It’s been almost two full months since the Barbados Labor Party of Prime Minister Mia Mottley destroyed all previous political records by winning all of the island’s 30 parliamentary seats and running the country without an elected opposition, but the cabinet has vowed to help lift the economy from perhaps its worst state since independence in 1966.
Various administrations on the island of approximately 300,000 have been reluctant to sign up for bitter austerity programs with the International Monetary Fund. Such programs are usually unpopular because they often demand drastic public service employment cuts, a devaluation of the dollar, interest rate hikes and wage freezes, among others changes.
But since winning the May 24 general elections, authorities have, in fact, rushed to call in the IMF to help turn around a country whose foreign exchange reserves are at their lowest in decades, as unemployment is rising, as gun crimes are on the increase and as the major sectors underperform.
The debt ratio is 137 percent of the gross domestic product and said to be the fourth highest, or worst, after Japan, Greece and Sudan.
At $220 million, foreign reserves in the central bank are equivalent to less than four months of imports and down from $275 million a year ago.
“Barbados must never reach this point again,” the prime minister said as an IMF team left the island after a 10-day mission. “Where we are is unfortunate. The fact that we have had to suspend debt payments. We have been operating on fumes.”
The most easterly of all Caribbean islands, Barbados used to be the envy of its Caribbean Community neighbors, with a per capita income of more than $20,000, a once thriving offshore financial sector, a raw sugar exporter to the European Union and the U.S. and a buoyant tourism sector.
But the finance and sugar sectors have so badly tanked that they have left a gaping hole in the economy.
“Barbados is in a precarious economic situation,” the IMF report said. “International reserves have dwindled to US$220 million, while central government debt is unsustainable. The fiscal deficit has decreased over the last few years but remains large, at about 4 percent of GDP. Meanwhile, the central bank is reporting a contraction of output of 0.7 percent in the first quarter of 2018 (over the same period last year).”

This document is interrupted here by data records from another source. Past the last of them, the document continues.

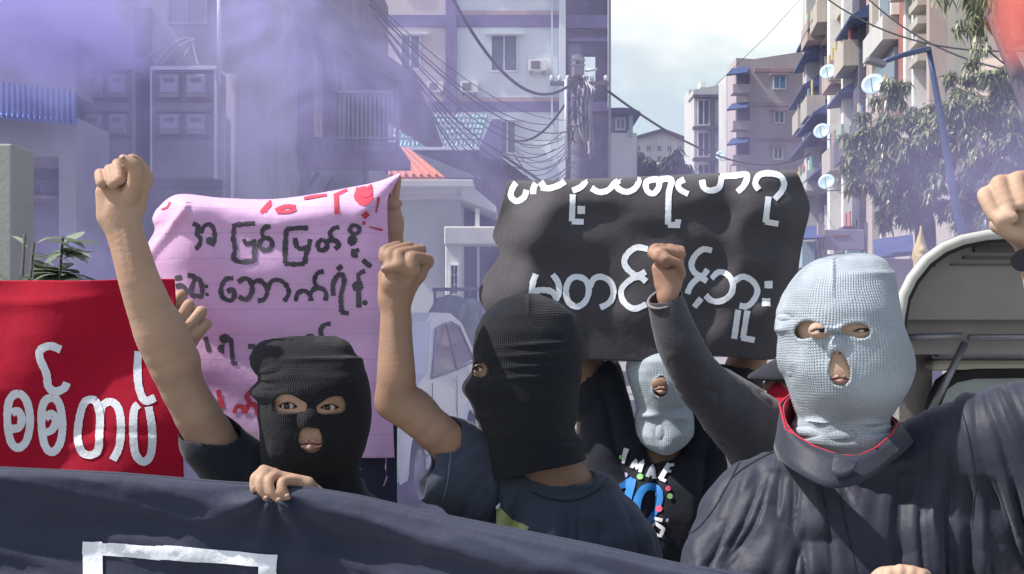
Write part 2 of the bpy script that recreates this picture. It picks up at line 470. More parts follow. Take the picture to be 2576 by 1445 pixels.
M['black_cotton'] = weave('black_cotton', (0.016, 0.018, 0.028))
M['slate_cotton'] = weave('slate_cotton', (0.042, 0.050, 0.078))
M['jacket'] = weave('jacket', (0.026, 0.029, 0.048), rough=0.55, bump=0.28)
M['jacket_grey'] = weave('jacket_grey', (0.062, 0.059, 0.072), rough=0.7, bump=0.4)
M['red_lining'] = weave('red_lining', (0.50, 0.012, 0.045))
M['trousers'] = weave('trousers', (0.03, 0.035, 0.06))
M['shoe'] = mat('shoe', (0.05, 0.05, 0.055), 0.6, 0.1)
M['white_paint'] = mat('white_paint', (0.74, 0.76, 0.82), 0.6, 0.06, 30, 0.1, 200)
M['white_tape'] = mat('white_tape', (0.78, 0.80, 0.88), 0.55, 0.05, 20, 0.15, 120)
M['black_banner'] = weave('black_banner', (0.060, 0.056, 0.066), rough=0.75, bump=0.3)
M['navy_banner'] = weave('navy_banner', (0.024, 0.029, 0.058), rough=0.7, bump=0.3)
M['pink_cloth'] = weave('pink_cloth', (0.84, 0.58, 0.86), transl=0.35, bump=0.3, lines=(2, 0.062, 0.0022, (0.42, 0.25, 0.46)), stain=(0.88, 0.48, 0.72))
M['red_banner'] = weave('red_banner', (0.46, 0.002, 0.030), transl=0.15, bump=0.2)
M['grey_ink'] = mat('grey_ink', (0.085, 0.075, 0.10), 0.8, 0.45, 16, 0.1, 90)
M['red_ink'] = mat('red_ink', (0.50, 0.045, 0.085), 0.8, 0.3, 16, 0.1, 90)
# ------------------------------------------------------------------ people
def bodyless(sd, cx, d, zhip, half=0.14):
    """hips, legs and feet below the picture, so that the figure stands on the road"""
    pass
def trousers(P, cx, d, zhip, yaw=0.0, m=None):
    s = SDF(0.008)
    s.ell((cx, d, zhip), (0.165, 0.115, 0.13), k=0.05)
    for sx in (-1, 1):
        hx = cx + sx * 0.085
        s.cap((hx, d, zhip - 0.05), (hx + sx * 0.02, d - 0.01, 0.47), 0.085, 0.062, 0.04)
        s.cap((hx + sx * 0.02, d - 0.01, 0.47), (hx + sx * 0.03, d + 0.02, 0.07), 0.062, 0.055, 0.03)
    s.build('trousers', m or M['trousers'], P, disp=lambda p: 0.006 * (fbm(p * 9) - 0.5))
    for sx in (-1, 1):
        f = SDF(0.006)
        x = cx + sx * 0.115
        f.cap((x, d + 0.04, 0.045), (x + sx * 0.015, d - 0.15, 0.035), 0.045, 0.036, 0.02)
        f.cap((x, d + 0.02, 0.09), (x, d + 0.02, 0.05), 0.045, 0.045, 0.02)
        f.put(lambda X, Y, Z: 0.004 - Z + 0 * X + 0 * Y, (x - 0.1, d - 0.25, -0.05), (x + 0.1, d + 0.12, 0.01), 0.004, 's')
        f.build('shoe', M['shoe'], P)
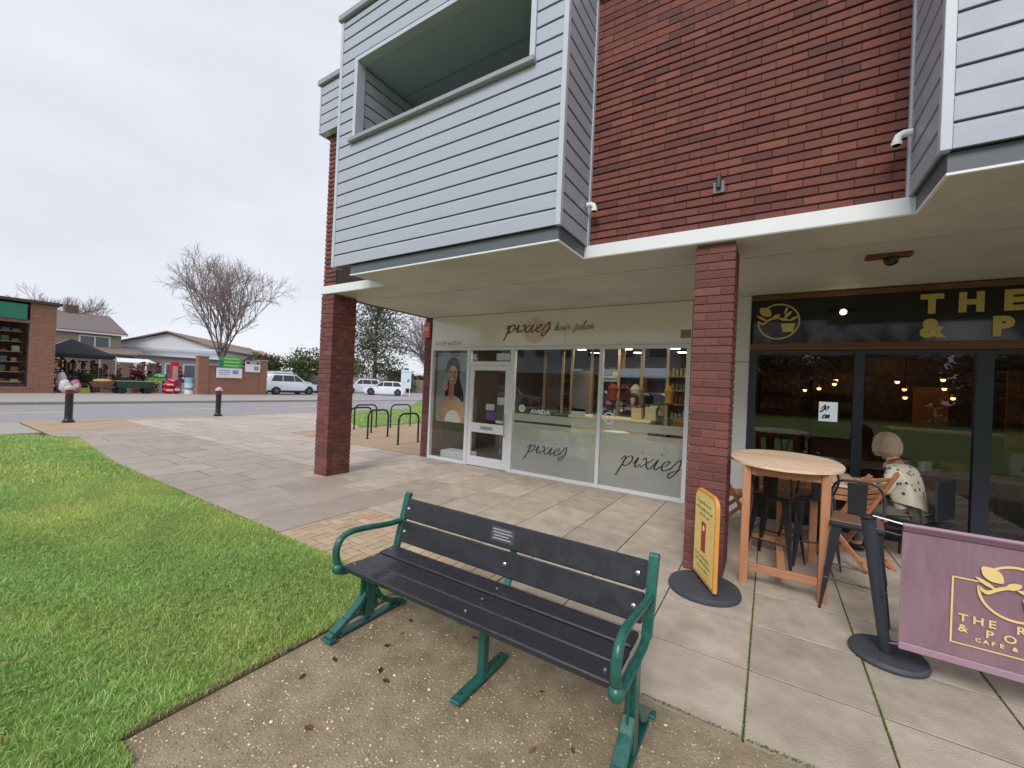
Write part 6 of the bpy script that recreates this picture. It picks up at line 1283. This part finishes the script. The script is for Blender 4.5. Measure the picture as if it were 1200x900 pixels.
for i, (x, y, w, h, lb, pal_) in enumerate(((-38.2, 6.3, 1.1, 1.9, 'plant rack at the left under the gazebo', [(170, 90, 70), (120, 130, 80)]), (-38.4, 7.7, 1.3, 1.8, 'plant rack at the right under the gazebo', [(90, 110, 150), (80, 100, 70)]), (-38.6, 9.5, 1.8, 1.5, 'wide plant rack right of the gazebo', [(190, 160, 140), (110, 120, 84), (150, 60, 66)]), (-38.0, 11.0, 1.2, 1.9, 'dark red display rack in the middle of the forecourt', [(140, 40, 50), (220, 210, 214)]))):
    rack(lb, x, y, w, h, 0)
    for k in range(3):
        for j in range(3): c = pal_[(j+k) % len(pal_)]; p_ = potted('small potted plant on a forecourt rack', x+.05, y-w/2+.22+(w-.44)*j/2, .34, .2, [c, (88, 104, 62)], .015+h*(k+.35)/3, 90); p_['group'] = 'small potted plants on the forecourt racks'
for i, (x, y, h, r, c, lb) in enumerate(((-35.6, 6.75, 1.0, .7, [(40, 56, 48), (54, 66, 56)], 'dark evergreen shrub in a pot left of the wheelbarrow'), (-36.2, 7.5, .9, .55, [(60, 80, 50), (80, 96, 60)], 'green potted shrub behind the brown wheelbarrow'), (-36.6, 9.0, .95, .7, [(70, 84, 56), (100, 90, 66)], 'green potted shrub behind the garden cart'), (-36.2, 9.9, 1.2, .5, [(120, 44, 56), (90, 40, 50)], 'dark red potted shrub right of the garden cart'), (-36.9, 12.3, 1.6, .5, [(120, 110, 80), (150, 90, 70)], 'russet potted shrub beside the brick pier'))): potted(lb, x, y, h, r, c, nn=700)
for i, (x, y, col, lb) in enumerate(((-34.1, 6.15, (214, 216, 224), 'white and pink bag stack against the brick shop corner'), (-34.3, 6.6, (206, 120, 140), 'pink bag beside the brick shop corner'))): sack(lb, x, y, .5, .8, col)
sack('white bag with a pink stripe standing behind the pink bag', -35.2, 6.2, .5, 1.2, (222, 214, 220)); t = stockbox('yellow-green crate low in front of the dark shrub', -34.7, 7.0, .5, .3, (190, 204, 90))
t = thing('vending_display', 'slim red display column left of the brick pier', 'display', (-36.4, 11.95, .015)); MB().box(-.15, .15, -.22, .22, 0, 2.2).build('cabinet', mat('disp_red', lin(196, 50, 50), .5), t, bevel=.02); MB().box(.151, .16, -.16, .16, .9, 1.9).build('front_panel', mat('disp_pale', lin(214, 170, 160), .5), t)
R9 = random.Random(21)
for i in range(34):
    x, y = R9.uniform(-37.4, -35.0), 6.2+i*.17+R9.uniform(-.05, .05); c = R9.choice([(190, 70, 80), (210, 190, 90), (120, 140, 80), (230, 220, 224), (150, 90, 140), (90, 120, 70)])
    p_ = potted('potted bedding plant standing on the garden shop forecourt', x, y, R9.uniform(.35, .6), R9.uniform(.18, .28), [c, (84, 104, 60), (96, 118, 70)], nn=110); p_['group'] = 'potted bedding plants on the forecourt'
for i, (x, y, w, h, c, lb) in enumerate(((-37.6, 7.0, .9, .9, (60, 90, 150), 'blue stacked crate under the gazebo'), (-37.4, 8.7, 1.0, .8, (186, 150, 120), 'tan crate right of the gazebo leg'), (-37.3, 9.7, .8, 1.0, (150, 156, 160), 'grey crate in the middle of the forecourt'), (-36.0, 8.3, .7, .4, (170, 130, 96), 'low brown crate behind the green cart'), (-35.9, 9.5, .6, .45, (200, 200, 190), 'pale low crate behind the green cart'), (-37.8, 12.4, .8, 1.3, (110, 120, 170), 'lilac blue crate beside the brick pier'))): stockbox(lb, x, y, w, h, c)
# low outbuilding behind the stock
ob = thing('outbuilding', 'low pale grey outbuilding with white windows behind the forecourt stock', 'building', (0, 0, 0)); MB().box(-47.5, -44.5, 12.2, 18.5, 0, 2.6).build('wall', mat('ob_wall', lin(190, 176, 168), .8), ob); MB().box(-47.7, -44.2, 12.0, 18.8, 2.6, 2.78).build('roof', mat('ob_roof', lin(90, 92, 98), .7), ob)
for i in range(4): w = MB().box(-44.5, -44.42, 12.6+i*1.3, 13.6+i*1.3, .8, 2.2).build('window', WHITE, ob); MB().box(-44.418, -44.41, 12.7+i*1.3, 13.5+i*1.3, .9, 2.1).build('pane', MATS['far_pane'], w)
tg = thing('market_awning', 'white awning over the stock behind the dark red rack', 'awning', (-40.5, 10.8, 0)); MB().prism([(-.9, 2.3), (.9, 2.0), (.9, 2.05), (-.9, 2.36)], -1.1, 1.1, 'y').build('canopy', WHITE, tg)
for s in (-1, 1):
    for s2 in (-1, 1): MB().box(s*.85-.03, s*.85+.03, s2*1.05-.03, s2*1.05+.03, .015, 2.1+(.15 if s < 0 else 0)-.08).build('leg', STEEL, tg)

# ================================================================== behind the camera (seen in the shop glass)
op = thing('opposite_parade', 'two storey parade with white upper panels across the green, mirrored in the salon glass', 'building', (0, 0, 0))
MB().box(-34, -6, -30, -22, 2.9, 6.2).build('upper_wall', mat('op_white', lin(206, 212, 222), .6, var=.04), op); MB().box(-6, -3, -30, -21.5, 0, 6.4).build('brown_wall', mat('op_brown', lin(130, 112, 92), .8), op); MB().box(-34, -6, -30, -23.5, 0, 2.9).build('shop_fronts', mat('op_dark', lin(58, 52, 54), .4), op)
for i in range(8): MB().box(-33.8+i*3.9, -33.4+i*3.9, -22.5, -22.1, 0, 2.9).build('column', BR_FAR, op)
for i in range(10): w = MB().box(-33+i*2.7, -31.4+i*2.7, -21.99, -21.94, 4.3, 5.5).build('window', WHITE, op); MB().box(-32.9+i*2.7, -31.5+i*2.7, -21.938, -21.93, 4.4, 5.4).build('pane', MATS['far_pane'], w)
struct('service_road', MB().box(-60, -5, -21, -12.05, -.19, -.02), ASPH)
car('dark red car parked in front of the opposite parade', (-12.5, -15.5, -.02), 0, (110, 30, 38), 4.4, 1.8, 1.5, group='cars across the green', name='parked_car'); car('silver car parked in front of the opposite parade', (-17.6, -15.8, -.02), 0, (170, 174, 180), 4.3, 1.78, 1.5, group='cars across the green'); car('black car parked in front of the opposite parade', (-7.2, -15.5, -.02), 0, (40, 40, 46), 4.4, 1.8, 1.5, group='cars across the green')
NUMW = ['one', 'two', 'three', 'four', 'five', 'six', 'seven', 'eight', 'nine', 'ten', 'eleven', 'twelve']
for i in range(12): leafy((.5+i*4.6, -33-(i % 3)*1.6, 0), 5.2+(i % 3)*.7, 3.4, f'brown winter thicket across the green, number {NUMW[i]} from the opposite parade', [(134, 116, 108), (124, 106, 94), (150, 130, 122)], 5200, 'bush', 60+i, .0, leaf=.34)
for i in range(6): bare_tree((1+i*9.5, -37-(i % 2)*4, 0), 11+i % 3, .9, f'bare tree across the green, {["first", "second", "third", "fourth", "fifth", "sixth"][i]} from the opposite parade', 100+i, trunk_h=.25, depth=5, group='bare trees across the green')
struct('far_green', MB().box(-5, 80, -60, -12.05, -.19, .0), GRASSM)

Voters were so angry with the previous Democratic Labor Party government that they handed the BLP every single seat and left governance completely in the hands of the BLP with no elected opposition for the first time in living memory. Authorities are mulling amendments to the Constitution to ensure there must always be elected opposition representatives, while preparing islanders for very tough economic times in the medium term.
“Substantial fiscal consolidation is needed to place debt on a clear downward trajectory in conjunction with the proposed debt restructuring, and to address balance of payments risks that cloud the country’s future,” the IMF report noted. “Since tax and revenues are relatively high, the adjustment effort should focus on the expenditure side, including by improving the efficiency and effectiveness of public services, containing wages and reforming government pensions.”
Until approximately a decade ago, nationals from the nearby Eastern Caribbean nations of Guyana, Trinidad and Jamaica had flocked to Barbados seeking work, but there has been a steady decline in this area because of the economic depression of recent years.